I was thinking about this more and was just wondering how long it will take criminals to pay for this service and use it case businesses, use as a "lookout" tool for their crimes, or obtain personal information for identity theft, or stalk people in their own neighborhoods.

If I can think of all the criminal ways that this could be put to use, imagine what a really ingenious criminal could do with this information.

3 comments:

DH said...

There's a city here in the United States, I think, that has a system like this. The community networked together a disparate system of CCTV systems to provide a comprehensive view of what was going on at any point in time. According to the article I read, if I remember correctly, instead of an outcry about the violation of privacy and civil liberties, the community actually celebrated the system, the cooperation that created it, and the resultant drop in crime that resulted.

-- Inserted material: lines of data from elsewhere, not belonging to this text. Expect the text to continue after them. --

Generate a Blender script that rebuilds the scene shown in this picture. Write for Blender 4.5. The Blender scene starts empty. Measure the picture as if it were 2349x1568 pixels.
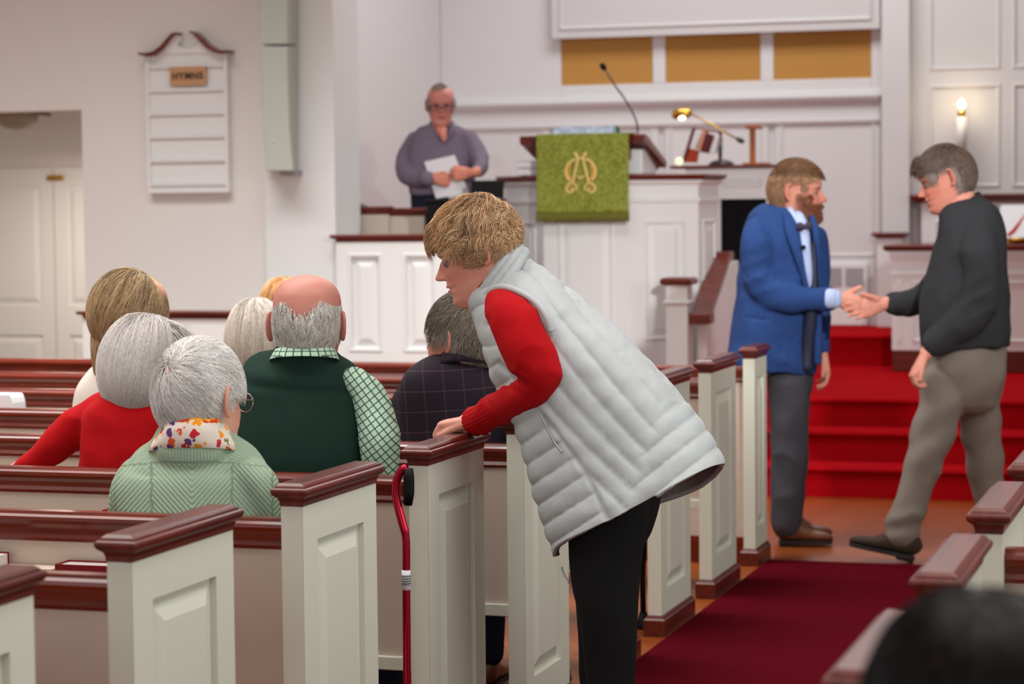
import bpy, math, random
import numpy as np
from mathutils import Vector, Matrix
random.seed(4); RNG = np.random.default_rng(7)
SC = bpy.context.scene
COL = SC.collection

# ---------------------------------------------------------------- camera
FPX, YAW, PIT, ROLL = 5390.55, .3021, .0577, -.0102
CAM = np.array([2.0419, 0.0, 1.5928])
_c, _s = math.cos(YAW), math.sin(YAW)
_r = np.array([_c, _s, 0.]); _fw = np.array([-_s, _c, 0.]); _u = np.array([0, 0, 1.])
_F = _fw*math.cos(PIT) - _u*math.sin(PIT); _U = _u*math.cos(PIT) + _fw*math.sin(PIT)
_cr, _sr = math.cos(ROLL), math.sin(ROLL)
def ray(x, y):
    a = x-1174.5; b = y-784.
    return _F*FPX + _r*(a*_cr+b*_sr) - _U*(-a*_sr+b*_cr)
def pt(x, y, Y):
    d = ray(x, y); return CAM + d*(Y/d[1])
def ptz(x, y, Z):
    d = ray(x, y); return CAM + d*((Z-CAM[2])/d[2])
def dep(P): return float(np.dot(np.asarray(P)-CAM, _F))
def proj(V):
    d = np.asarray(V)-CAM; a = d@_r; b = d@_U; e = d@_F
    x = FPX*a/e; y = -FPX*b/e
    return 1174.5+x*_cr-y*_sr, 784+x*_sr+y*_cr
cd = bpy.data.cameras.new('camera'); co = bpy.data.objects.new('camera', cd); COL.objects.link(co)
R_ = _r*_cr+_U*_sr; U_ = _U*_cr-_r*_sr
M = Matrix.Identity(4)
for i in range(3):
    M[i][0] = R_[i]; M[i][1] = U_[i]; M[i][2] = -_F[i]; M[i][3] = CAM[i]
co.matrix_world = M
cd.sensor_width = 36; cd.lens = FPX*36/2349; cd.clip_end = 100
cd.dof.use_dof = True; cd.dof.focus_distance = 6.3; cd.dof.aperture_fstop = 4.2
SC.camera = co
# ---------------------------------------------------------------- light
SC.view_settings.view_transform = 'Standard'; SC.view_settings.look = 'None'
SC.view_settings.gamma = 1; SC.view_settings.exposure = 0.0; SC.view_settings.use_curve_mapping = False
w = bpy.data.worlds.new('World'); SC.world = w; w.use_nodes = True
w.node_tree.nodes['Background'].inputs[0].default_value = (1, .99, .98, 1)
w.node_tree.nodes['Background'].inputs[1].default_value = .12
def area(name, loc, size, power, col, rot=(0, 0, 0), spread=None):
    l = bpy.data.lights.new(name, 'AREA'); l.shape = 'RECTANGLE'; l.size, l.size_y = size
    l.energy = power; l.color = col
    if spread: l.spread = spread
    o = bpy.data.objects.new(name, l); COL.objects.link(o); o.location = loc; o.rotation_euler = rot
    return o
area('nave_ceiling_lamp', (-2.8, 5.5, 5.2), (3.5, 5), 185, (1, .965, .925), spread=math.radians(120))
area('nave_ceiling_lamp', (2.5, 4.5, 5.2), (2.5, 5), 120, (1, .96, .92), spread=math.radians(120))
area('side_fill_light', (5.9, 6.0, 2.6), (2.6, 8), 150, (.95, 1, .97), (0, math.radians(90), 0))  # added fill from the right to brighten the pew ends, no window there
area('rear_fill_light', (-.5, -2.9, 2.2), (8, 2.2), 165, (1, .98, .97), (math.radians(90), 0, 0))  # added fill behind the camera for surfaces facing it, no window there
area('front_ceiling_lamp', (-3.2, 9.4, 5.2), (5.0, 1.6), 212, (.98, 1, 1), spread=math.radians(105))
area('chancel_ceiling_lamp', (-1.0, 14.9, 5.2), (3.2, 1.6), 142, (1, 1, 1))
area('hall_ceiling_lamp', (-5.1, 13.5, 2.02), (.4, .4), 30, (1, .85, .7))
def spot(name, loc, tgt, power, size, ang=50, col=(1, .985, .97)):
    l = bpy.data.lights.new(name, 'SPOT'); l.energy = power; l.shadow_soft_size = size
    l.spot_size = math.radians(ang); l.spot_blend = 1; l.color = col
    o = bpy.data.objects.new(name, l); COL.objects.link(o); o.location = loc
    o.rotation_euler = (Vector(tgt)-Vector(loc)).to_track_quat('-Z', 'Y').to_euler()
    return o
spot('chancel_spotlight', (2.7, 4.8, 3.45), (-1.25, 13.4, 1.1), 1500, .12, 29)

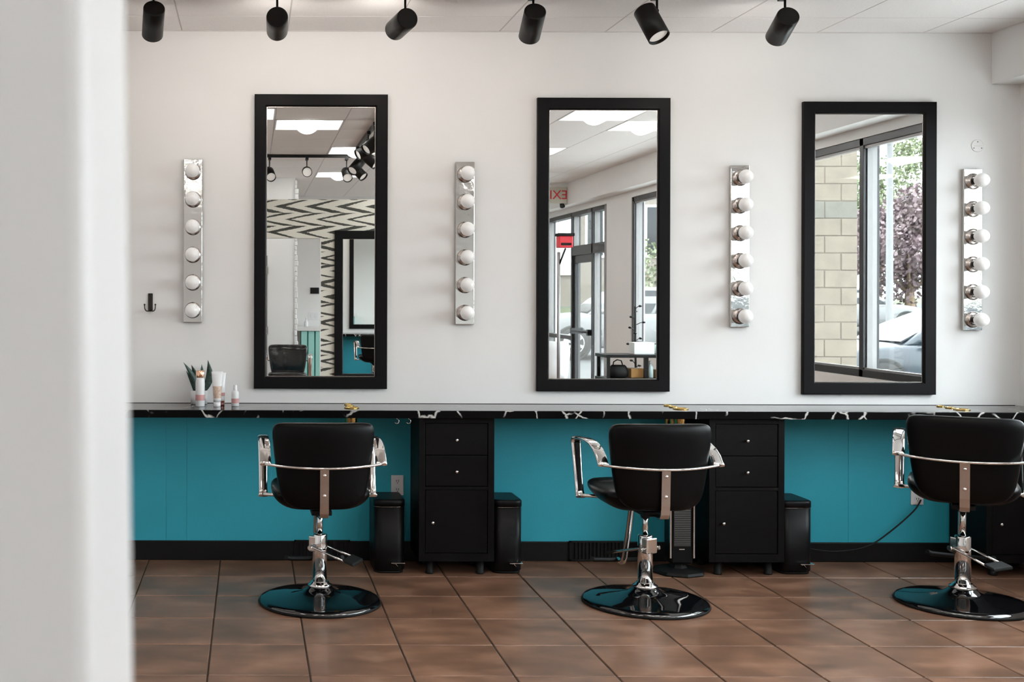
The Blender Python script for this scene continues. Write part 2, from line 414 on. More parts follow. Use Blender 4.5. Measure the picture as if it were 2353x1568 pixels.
# entrance: side lights, transom and door
w2 = struct('window_2', 'entrance glazing with transom and side lights')
yd = [-7.89, -8.44, -9.40, -10.72]
for y in yd: mullion(w2, y, 0, ZH)
rail(w2, yd[3], yd[0], ZH - 0.0275); rail(w2, yd[2], yd[0], 2.15, 0.13, 'transom_bar')
rail(w2, yd[1], yd[0], 0.10, 0.2); rail(w2, yd[3], yd[2], 0.95); rail(w2, yd[3], yd[2], 0.06, 0.12)
for a, b_, z0, z1 in ((yd[0], yd[1], 0.2, 2.085), (yd[0], yd[2], 2.215, 2.63), (yd[2], yd[3], 0.98, 2.63), (yd[2], yd[3], 0.12, 0.92)):
    box('pane', XW + 0.068, XW + 0.074, b_ + 0.02, a - 0.02, z0, z1, glass_m, w2)
def text(body, size, loc, mat, parent, name='lettering', rot=(math.pi / 2, 0, math.pi / 2)):
    cu = bpy.data.curves.new(name, 'FONT'); cu.body = body; cu.size = size; cu.extrude = 0.0008; cu.align_x = 'CENTER'; cu.align_y = 'CENTER'
    cu.materials.append(mat)
    tmp = bpy.data.objects.new(name, cu); C.objects.link(tmp)
    dg = bpy.context.evaluated_depsgraph_get(); me = bpy.data.meshes.new_from_object(tmp.evaluated_get(dg))
    bpy.data.objects.remove(tmp); o = link(name, me, parent, loc); o.rotation_euler = rot
    if not me.materials: me.materials.append(mat)
    return o
numl_m = P('grey_vinyl_letters', (0.03, 0.03, 0.03), 0.6)
text('2651', 0.17, (XW + 0.078, -8.62, 2.47), numl_m, w2)
text('STE 1', 0.08, (XW + 0.078, -8.62, 2.31), numl_m, w2)
d1 = struct('door_1', 'glazed entrance door with dark stiles')
dx0, dx1 = XW + 0.035, XW + 0.085
ya, yb = yd[1] - 0.035, yd[2] + 0.035
box('stile', dx0, dx1, ya - 0.07, ya, 0.01, 2.08, alu_m, d1); box('stile', dx0, dx1, yb, yb + 0.07, 0.01, 2.08, alu_m, d1)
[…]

While trying to find the original article, I found this interesting government article on the topic from California from 13 years ago - http://www.library.ca.gov/crb/97/05/

DH said...

Another interesting article in the same vein - http://www.rutherford.org/articles_db/commentary.asp?record_id=679.

And another perspective from a community with a surveillance system - http://standardspeaker.com/news/surveillance-cameras-a-success-in-mahanoy-city-1.1033473.

Assistant Village Idiot said...

Welcome to the fishbowl. I wonder how our cultural norms will change in response to being able to learn a whole lot about just about anyone with little effort. As if we all now live in an apartment building with thin walls.